Final answer:
Descartes' Rule of Signs can predict the number of positive and negative real zeros for the given polynomials; the first function might have 3 or 1 positive real zeros and 0 negative real zeros. Determining the exact zeros would require additional methods and cannot be confirmed without deeper analysis or the use of specific tools like synthetic division or numerical solvers.
Step-by-step explanation:
Regarding the functions presented, we can utilize Descartes' Rule of Signs to predict the number of positive and negative real zeros. The Rule of Signs states that the number of positive real zeros of a polynomial is equal to the number of sign changes between consecutive non-zero coefficients, or is less than this by an even number. The number of negative real zeros can be determined in a similar way by evaluating the polynomial with x replaced by -x.
For the first function f(x) = x⁵ - 3x⁴ - 22x³ + 74x² - 75x + 25, there are 3 sign changes, indicating there could be 3 or 1 positive real zeros.

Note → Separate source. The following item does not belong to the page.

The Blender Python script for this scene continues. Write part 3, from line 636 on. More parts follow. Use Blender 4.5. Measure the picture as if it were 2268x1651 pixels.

For negative real zeros, we replace x with -x and notice there are no sign changes, suggesting 0 negative real zeros. All remaining zeros would be complex, with real and imaginary parts.
Assuming all zeros are real for a polynomial of degree 5 is a complex task without specific numerical methods or graphical tools. For example, an interval for the first polynomial's zeros cannot be easily determined without further analysis or graphing.
To determine the zeros, we would typically use methods such as synthetic division, factoring, the Rational Root Theorem, or numerical solvers to find the exact zeros.